At school, Dahmer was pretending to have seizures and physical impairments, which he used to try to be the class clown. This attracted Backderf and others to pay him some attention. Backderf was the punk kid who is into making comic books, and he and his friends tried to be friendly toward the troubled youth who sometimes made everyone laugh. However, they drifted apart from Dahmer as he became more into his own sick obsessions. One of the more interesting wrinkles is that the high school group encouraged Dahmer to act up more and more—no one can say whether his getting attention as the local ‘freak’ could have had an impact on what happened next. The tone is fairly sympathetic, in the sense that no one can know what drove him. His parents divorced as he was finishing high school, and this, along with his mother’s ongoing difficulties and his dad’s somewhat bullying attitude, may have something to do with his finally cracking.
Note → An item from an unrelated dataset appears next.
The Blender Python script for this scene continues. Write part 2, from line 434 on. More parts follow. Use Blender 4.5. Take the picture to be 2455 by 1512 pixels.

The graphic novel was something that the author had thought about for a couple of decades, having started some work on it not long after Dahmer’s murder by a fellow inmate in prison, It was eventually published in 2012, and may have helped the author deal with his horror over the events. The last time he saw Dahmer, the situation seemed sketchy and he later wondered whether he might have been in danger and had a lucky escape.

The disc doesn’t include any extras. A commentary or interview with the director or author would have been a nice addition.